Il y a l’excitation d’ouvrir le rideau en se réveillant et de découvrir quel paysage nous attend”, relate Gwénaëlle Michels, co-fondatrice du site voyagerentrain.fr et co-autrice avec Victor Gérard du guide Voyager en train en France et sa déclinaison pour l’Europe. Elle se souvient de réveils “magiques” en Suède, sous la neige, avec vue sur des lacs entourés de maisons rouges. Ou encore du train nocturne au départ de Milan qui parcourt l’Italie et embarque dans un ferry pour la Sicile, le dernier traversier-rail d’Europe, “unique”.

“Une extension de notre maison”

Durant ces temps longs sur les rails, on contemple les paysages à hauteur d’humain.
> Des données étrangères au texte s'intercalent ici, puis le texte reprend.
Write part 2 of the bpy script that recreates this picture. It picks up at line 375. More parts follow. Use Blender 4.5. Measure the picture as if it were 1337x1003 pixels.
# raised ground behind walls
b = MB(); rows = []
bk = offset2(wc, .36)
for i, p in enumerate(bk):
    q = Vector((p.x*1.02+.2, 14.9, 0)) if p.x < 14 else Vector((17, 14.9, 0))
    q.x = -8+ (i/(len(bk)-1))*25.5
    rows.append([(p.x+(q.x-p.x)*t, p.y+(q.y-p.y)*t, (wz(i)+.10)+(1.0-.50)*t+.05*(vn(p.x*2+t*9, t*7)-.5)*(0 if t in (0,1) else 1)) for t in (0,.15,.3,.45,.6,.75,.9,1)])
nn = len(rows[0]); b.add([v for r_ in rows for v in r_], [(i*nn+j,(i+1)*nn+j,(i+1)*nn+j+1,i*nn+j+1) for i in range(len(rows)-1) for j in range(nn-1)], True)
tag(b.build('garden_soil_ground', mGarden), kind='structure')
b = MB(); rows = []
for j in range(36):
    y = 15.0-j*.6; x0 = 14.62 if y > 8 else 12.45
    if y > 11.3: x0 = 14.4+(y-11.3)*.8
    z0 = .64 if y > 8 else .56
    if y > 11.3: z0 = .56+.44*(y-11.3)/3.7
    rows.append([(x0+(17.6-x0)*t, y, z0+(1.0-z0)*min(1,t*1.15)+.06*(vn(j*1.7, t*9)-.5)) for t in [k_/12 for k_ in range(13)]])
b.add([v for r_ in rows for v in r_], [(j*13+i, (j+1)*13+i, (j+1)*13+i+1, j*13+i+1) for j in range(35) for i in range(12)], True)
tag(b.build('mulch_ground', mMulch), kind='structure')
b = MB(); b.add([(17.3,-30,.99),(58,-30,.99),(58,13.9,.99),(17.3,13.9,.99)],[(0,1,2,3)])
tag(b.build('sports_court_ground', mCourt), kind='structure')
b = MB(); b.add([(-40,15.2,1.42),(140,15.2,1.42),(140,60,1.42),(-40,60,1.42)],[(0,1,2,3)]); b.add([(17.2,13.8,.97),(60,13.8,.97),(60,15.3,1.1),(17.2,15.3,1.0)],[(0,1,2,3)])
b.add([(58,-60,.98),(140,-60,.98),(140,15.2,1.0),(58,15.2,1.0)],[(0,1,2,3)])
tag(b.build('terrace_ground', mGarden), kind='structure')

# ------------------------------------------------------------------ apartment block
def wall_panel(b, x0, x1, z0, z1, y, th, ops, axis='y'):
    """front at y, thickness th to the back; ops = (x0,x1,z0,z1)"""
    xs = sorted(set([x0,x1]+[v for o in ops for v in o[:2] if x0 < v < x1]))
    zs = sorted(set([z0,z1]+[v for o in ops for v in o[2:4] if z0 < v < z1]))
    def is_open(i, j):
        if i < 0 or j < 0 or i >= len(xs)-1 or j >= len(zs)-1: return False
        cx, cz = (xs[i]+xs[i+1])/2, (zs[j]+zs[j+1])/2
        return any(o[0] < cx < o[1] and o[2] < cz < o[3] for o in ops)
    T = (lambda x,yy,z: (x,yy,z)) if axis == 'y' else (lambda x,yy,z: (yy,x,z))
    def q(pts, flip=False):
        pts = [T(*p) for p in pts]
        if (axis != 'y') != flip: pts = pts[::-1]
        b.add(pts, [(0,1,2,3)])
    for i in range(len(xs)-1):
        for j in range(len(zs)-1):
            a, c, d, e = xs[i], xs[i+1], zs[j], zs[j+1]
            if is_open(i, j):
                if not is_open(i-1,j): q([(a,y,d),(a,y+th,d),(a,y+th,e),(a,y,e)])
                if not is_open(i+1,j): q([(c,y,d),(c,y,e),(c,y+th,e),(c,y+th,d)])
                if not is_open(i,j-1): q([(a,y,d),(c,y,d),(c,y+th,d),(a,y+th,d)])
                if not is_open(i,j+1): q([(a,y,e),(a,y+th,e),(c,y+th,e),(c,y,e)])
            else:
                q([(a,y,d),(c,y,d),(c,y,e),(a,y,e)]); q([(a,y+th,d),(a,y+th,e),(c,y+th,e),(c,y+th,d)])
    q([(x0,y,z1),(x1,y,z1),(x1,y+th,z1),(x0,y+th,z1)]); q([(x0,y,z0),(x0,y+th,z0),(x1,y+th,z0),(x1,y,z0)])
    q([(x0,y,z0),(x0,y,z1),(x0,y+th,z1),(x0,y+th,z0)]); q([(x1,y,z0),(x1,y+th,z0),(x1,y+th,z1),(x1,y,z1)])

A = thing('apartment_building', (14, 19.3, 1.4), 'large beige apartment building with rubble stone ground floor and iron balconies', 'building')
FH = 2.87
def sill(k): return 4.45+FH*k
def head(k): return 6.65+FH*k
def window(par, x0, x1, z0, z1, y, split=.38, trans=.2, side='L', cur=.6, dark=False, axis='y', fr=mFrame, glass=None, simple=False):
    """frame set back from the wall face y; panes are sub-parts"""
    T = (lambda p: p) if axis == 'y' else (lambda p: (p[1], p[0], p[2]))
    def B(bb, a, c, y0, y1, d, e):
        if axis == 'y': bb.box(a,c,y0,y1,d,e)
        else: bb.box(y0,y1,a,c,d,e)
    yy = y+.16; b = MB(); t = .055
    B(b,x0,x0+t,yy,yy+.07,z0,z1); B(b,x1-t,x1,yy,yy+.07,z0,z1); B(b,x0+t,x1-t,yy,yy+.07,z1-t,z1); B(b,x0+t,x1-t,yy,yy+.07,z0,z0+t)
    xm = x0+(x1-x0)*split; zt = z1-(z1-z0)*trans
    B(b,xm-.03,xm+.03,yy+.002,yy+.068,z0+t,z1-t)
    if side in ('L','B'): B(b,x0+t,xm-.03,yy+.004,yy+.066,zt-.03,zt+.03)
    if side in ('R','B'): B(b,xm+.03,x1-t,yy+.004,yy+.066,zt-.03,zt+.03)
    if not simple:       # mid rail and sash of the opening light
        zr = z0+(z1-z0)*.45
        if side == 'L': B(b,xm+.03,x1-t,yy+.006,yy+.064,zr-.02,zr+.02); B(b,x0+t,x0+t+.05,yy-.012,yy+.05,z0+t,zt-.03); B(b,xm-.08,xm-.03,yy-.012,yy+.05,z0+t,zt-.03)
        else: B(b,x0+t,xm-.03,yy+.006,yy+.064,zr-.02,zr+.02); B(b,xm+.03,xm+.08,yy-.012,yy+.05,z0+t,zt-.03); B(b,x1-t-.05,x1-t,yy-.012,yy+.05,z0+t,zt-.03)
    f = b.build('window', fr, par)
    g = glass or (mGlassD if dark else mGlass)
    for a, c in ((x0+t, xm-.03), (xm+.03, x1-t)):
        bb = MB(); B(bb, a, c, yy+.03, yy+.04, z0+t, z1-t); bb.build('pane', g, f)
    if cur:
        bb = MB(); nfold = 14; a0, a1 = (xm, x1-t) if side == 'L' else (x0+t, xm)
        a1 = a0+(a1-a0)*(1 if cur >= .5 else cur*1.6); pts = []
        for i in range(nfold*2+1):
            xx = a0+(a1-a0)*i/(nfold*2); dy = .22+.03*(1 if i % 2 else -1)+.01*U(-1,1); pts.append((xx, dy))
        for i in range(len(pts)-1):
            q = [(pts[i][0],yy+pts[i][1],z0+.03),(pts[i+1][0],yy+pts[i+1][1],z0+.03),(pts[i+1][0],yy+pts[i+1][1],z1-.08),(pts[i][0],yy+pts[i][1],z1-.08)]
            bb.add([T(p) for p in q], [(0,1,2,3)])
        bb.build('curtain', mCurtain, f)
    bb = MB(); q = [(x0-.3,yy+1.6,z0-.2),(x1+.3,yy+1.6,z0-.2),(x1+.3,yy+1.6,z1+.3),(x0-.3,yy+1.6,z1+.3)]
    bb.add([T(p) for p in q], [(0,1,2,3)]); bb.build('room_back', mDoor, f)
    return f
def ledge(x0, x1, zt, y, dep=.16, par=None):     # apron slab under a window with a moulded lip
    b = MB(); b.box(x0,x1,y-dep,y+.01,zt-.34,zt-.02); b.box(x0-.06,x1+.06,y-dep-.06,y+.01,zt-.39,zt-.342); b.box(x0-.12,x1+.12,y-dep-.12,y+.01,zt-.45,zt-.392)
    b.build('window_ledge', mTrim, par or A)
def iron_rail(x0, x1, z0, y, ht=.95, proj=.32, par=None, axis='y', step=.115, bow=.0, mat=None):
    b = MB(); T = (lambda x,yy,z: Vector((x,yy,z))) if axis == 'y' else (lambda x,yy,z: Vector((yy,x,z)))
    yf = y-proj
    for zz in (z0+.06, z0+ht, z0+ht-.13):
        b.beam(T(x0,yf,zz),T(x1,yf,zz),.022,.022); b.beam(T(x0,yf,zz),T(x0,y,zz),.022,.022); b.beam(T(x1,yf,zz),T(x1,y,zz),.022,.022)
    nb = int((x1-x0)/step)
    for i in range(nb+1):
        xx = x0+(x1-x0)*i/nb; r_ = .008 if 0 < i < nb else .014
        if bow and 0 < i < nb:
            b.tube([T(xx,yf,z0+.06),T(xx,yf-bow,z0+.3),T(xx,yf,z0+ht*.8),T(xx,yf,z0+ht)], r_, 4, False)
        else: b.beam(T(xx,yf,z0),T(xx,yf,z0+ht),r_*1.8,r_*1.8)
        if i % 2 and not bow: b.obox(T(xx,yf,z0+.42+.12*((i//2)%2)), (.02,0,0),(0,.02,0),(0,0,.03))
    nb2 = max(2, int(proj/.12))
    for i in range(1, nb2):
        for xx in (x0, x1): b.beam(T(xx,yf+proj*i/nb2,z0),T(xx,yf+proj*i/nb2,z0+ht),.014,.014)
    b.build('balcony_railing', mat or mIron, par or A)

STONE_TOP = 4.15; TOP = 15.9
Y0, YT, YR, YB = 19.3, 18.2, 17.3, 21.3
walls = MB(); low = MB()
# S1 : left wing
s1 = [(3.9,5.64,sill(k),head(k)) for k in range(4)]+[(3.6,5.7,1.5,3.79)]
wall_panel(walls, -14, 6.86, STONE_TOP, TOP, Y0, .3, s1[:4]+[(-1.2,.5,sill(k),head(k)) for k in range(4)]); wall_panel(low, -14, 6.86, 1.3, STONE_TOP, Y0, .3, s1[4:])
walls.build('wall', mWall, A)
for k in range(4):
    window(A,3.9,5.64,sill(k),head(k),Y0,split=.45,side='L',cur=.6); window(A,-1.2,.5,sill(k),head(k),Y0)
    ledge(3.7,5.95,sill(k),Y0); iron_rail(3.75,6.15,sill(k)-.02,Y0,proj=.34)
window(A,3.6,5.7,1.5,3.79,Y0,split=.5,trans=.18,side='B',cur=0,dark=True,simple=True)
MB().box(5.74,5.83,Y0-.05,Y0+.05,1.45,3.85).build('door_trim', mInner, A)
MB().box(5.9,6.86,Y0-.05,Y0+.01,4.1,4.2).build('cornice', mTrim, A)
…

On devient témoins de scènes que l’on n’aurait jamais observées depuis le ciel. Comme ces jeunes couples roumains jouant au tennis en habits du dimanche. Ces habitants d’un village chargeant une carriole tirée par un âne. Ou ce cheminot en uniforme saluant notre passage sur le quai d’une gare au milieu de nulle part.

Dans le train de nuit, on prend le temps de vivre, on pique-nique, on dort, ça devient un peu comme une extension de notre maison”. Pour Gwénaëlle Michels, qui voit ses filles construire des cabanes dans les couchettes, le train a aussi cet avantage considérable d’être le seul moyen de transport où les enfants peuvent profiter pleinement du voyage sans être attachés.

Si l’année 2025 s’annonce record pour le transport aérien, le voyage décarboné et la mouvance du slow travel (voyage lent) séduisent de plus en plus, notamment chez les jeunes générations – pour celles et ceux qui peuvent se le permettre. Hourrail, Mollow, Lonely Planet, Les Others… les médias et comptes d’influence sur le sujet se multiplient sur les réseaux sociaux. “Voyager et être heureux sans flinguer le vivant”, c’est l’ambition qu’affiche “Tolt” (@globetolter) sur son compte Instagram suivi par 170 000 personnes. “Il faut faire bouger les imaginaires, montrer qu’un trajet de 10-15 heures en train, c’est souvent des souvenirs bien plus mémorables que si l’on prenait l’avion.” ♦

Bonus

# Méthode de calcul Hourrail. Elle prend en compte les trajets exacts, le poids des infrastructures et l’origine de l’électricité selon le pays (nucléaire, énergies renouvelables ou fossiles).